Vegetables that thrive in small spaces:

  1. Runner beans: These climbing plants can be trained along balcony railings to utilise vertical space
  2. Radish: Quick-growing and perfect for impatient gardeners, radishes can be planted in pots and harvested within a few weeks!
  3. Peas: Like runner beans, these plants are great to grow upwards against walls or railings.
  4. Carrots: Choose shorter varieties of carrots such as Chantenay, as these can grow best in containers.
  5. Salad leaves: Lettuces, spinach, and other salad greens can be grown in shallow containers for easy organisation.
  6. Tomatoes: Compact tomato plants such as cherry or patio varieties, can be grown in pots and provide a large harvest, without compromising on size.

Windowsill Garden

When faced with the challenge of zero outdoor space, gardening is probably the last hobby you would consider taking up. However, a windowsill provides just enough space for anyone to try growing their own produce.

If you’re lucky enough to have a selection of windows to choose from, ideally select one located somewhere that receives a few hours of sunlight each day such as a south or west-facing window. If you’re stuck with a window that isn’t so sunny, supplemental lighting such as LED grow-lights or fluorescent bulbs make a great alternative.

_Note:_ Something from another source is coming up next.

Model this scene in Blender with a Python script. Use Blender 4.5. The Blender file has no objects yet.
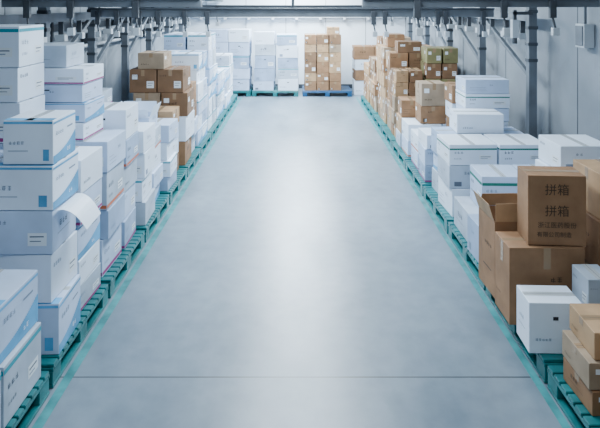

Playing with shelving, stack containers, or hanging smaller plants using hooks will give your window garden dimension, and give the illusion of having more space. Those who are feeling more confident can also implement vertical gardening systems, such as hanging planters or wall-mounted pots to welcome the possibility of growing vegetables such as those that could grow on a balcony.

One issue with growing plants indoors, is that the environments can be particularly dry. To create the correct humidity levels for your plants, you can try placing a tray filled with water beneath them. As the water evaporates, it will add moisture to the air and prevent your garden from drying out.

What to Grow on your Windowsill

  1. Mint: Grows in abundance and adapts well to indoor conditions. Its strong aroma also acts as a natural air freshener
  2. Chives: Require moderate sunlight, and thrive in containers, making them an ideal choice for growing next to a window
  3. Parsley: Prefers to be placed on a window with bright, indirect light and well-draining soil
  4. Thyme: Endures various growing conditions, including the limited light of a windowsill, and only needs occasional watering
  5. Baby Beetroot: If you have a slightly larger windowsill or deep container, you can try growing baby beetroot. It requires moderate sunlight and frequent watering but is a useful vegetable to grow
  6. Kale: Its compact growth habit and preference for cooler temperatures means kale is right at home indoors but will need watering to keep the soil moist


Once you’ve set up your gardening area, you don’t want to undo all your hard work by not caring for it properly. Every plant has individual needs, so you should read up on how to care for every new species you choose to grow. However, there are some general tips everybody can implement to ensure their plants stay healthy and strong:

  • Regularly dust and clean the leaves of plants in your home, this helps leaves absorb as much sunlight as possible
  • Feed plants with organic fertilisers and add nutrient-rich compost to help plants stay healthy and strong
  • Prune any overgrown branches or stems. Just like human hair, regular trimming helps to promote growth
  • Keep an eye out for weeds. This is not a problem confined to the outdoors, you must carefully remove weeds to prevent them from taking over
  • Have fun! You can still be creative and make your garden as visually appealing as the outdoors. Brighten up your space by decorating with pretty décor such as twinkly lights, colourful pots, and mini ornaments

Now you know that gardening in a small space isn’t impossible and can still be rewarding when faced with restrictions. Don’t let the limitations of your outdoor space prevent you from digging in and experiencing the joys of gardening. With the right plant knowledge and determination, you’re now armed with the tools to transform even the tiniest balcony or windowsill into a flourishing haven that you can be proud of.